Lithuania has reached a significant milestone in its journey toward energy independence, with local electricity generation covering 85% of the country’s total demand during the second week of May. This surge in domestic production was underpinned by a record-breaking performance from the nation’s solar sector, which reached a new peak output, contributing to a 4% decrease in wholesale electricity prices.
Between May 11 and May 17, the average wholesale electricity price in the Lithuanian bidding area of the Nord Pool exchange dropped to €96 per megawatt-hour (MWh), down from €100 the previous week. While this price was mirrored in Latvia, neighboring Estonia enjoyed significantly lower rates at €76/MWh, highlighting the ongoing price volatility and regional disparities within the Baltic energy market.

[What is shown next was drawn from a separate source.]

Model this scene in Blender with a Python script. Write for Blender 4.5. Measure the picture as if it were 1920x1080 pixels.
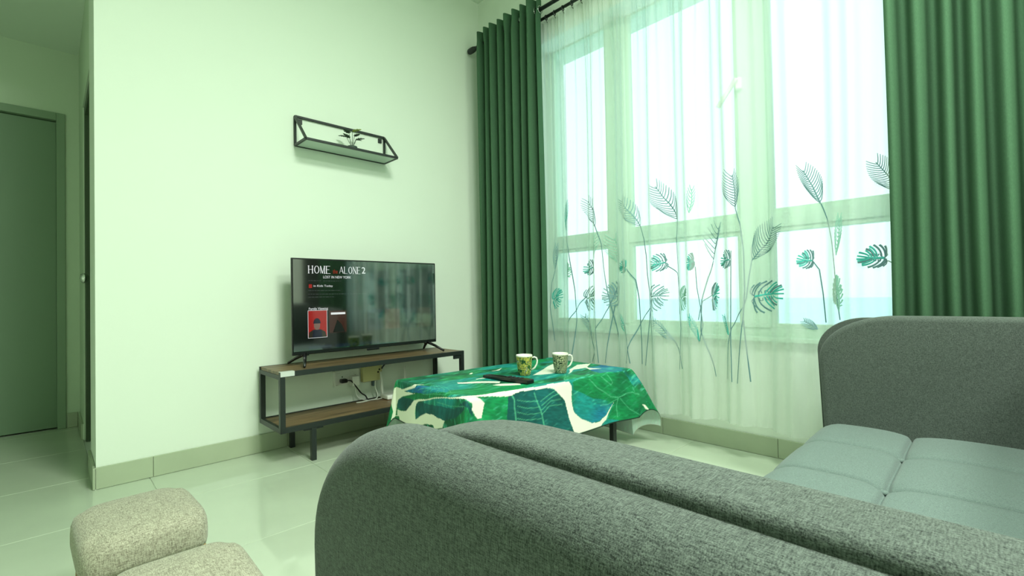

A New Milestone for Baltic Solar Energy
The most striking data point from the week was the performance of Lithuania’s solar infrastructure. On Friday, May 17, between 12:30 and 12:45 PM, solar power plants generated a record 1,547 MW. This represents a substantial 112 MW increase over the previous record. This growth is not an isolated event but the direct result of an aggressive expansion in installed solar capacity across the country, as both commercial solar farms and prosumer installations continue to come online.

Despite the solar record, wind energy remained the primary driver of Lithuania’s green energy mix. Although wind generation actually decreased by 23% compared to the previous week, it still accounted for the largest share of domestic production. The breakdown of the energy sources that powered the country last week illustrates a diverse, albeit weather-dependent, portfolio:
| Energy Source | Share of Local Generation |
|---|---|
| Wind Power | 42% |
| Solar Power | 35% |
| Thermal (Gas/Biomass) | 9% |
| Hydroelectric | 8% |
| Other (including Waste-to-Energy) | 6% |
It is important to note that while these numbers prove the potential for high self-sufficiency, they do not yet guarantee permanent energy independence. The 85% coverage figure is a weekly average influenced by lower overall demand—which fell by 4% to 234 GWh—and favorable weather conditions for renewables. On a total production basis, Lithuania generated 200 GWh during the week, an 8% decrease from the previous week’s 216 GWh.

Regional Integration and the Import-Export Balance
Lithuania’s energy security remains deeply integrated with its neighbors. To bridge the 15% gap between local generation and total demand, the country increased its imports by 21%, totaling 88 GWh. The majority of this electricity (52%) flowed from Latvia, while 42% was sourced from Sweden via the NordBalt undersea cable, and the remaining 6% came from Poland.
Conversely, Lithuania also acted as a transit hub and exporter, with export flows increasing by 10% to 65 GWh. The distribution of these exports was split between Sweden (44%), Poland (33%), and Latvia (23%). The utilization of international interconnectors remains a critical factor in price stabilization; for instance, the LitPol Link operated at 74% capacity toward Poland, facilitating regional trade that helps balance the grid when local renewable output fluctuates.
As Lithuania continues to increase its installed renewable capacity, the challenge shifts from generation to grid management. The current data suggests that while the infrastructure is capable of meeting the vast majority of national needs during peak conditions, the reliance on imports during low-wind or low-sun periods persists. For the UK and other European observers, Lithuania’s rapid scaling of solar—now rivaling wind in its weekly contribution—serves as a case study in how quickly a small market can pivot its energy profile through targeted investment in renewable infrastructure.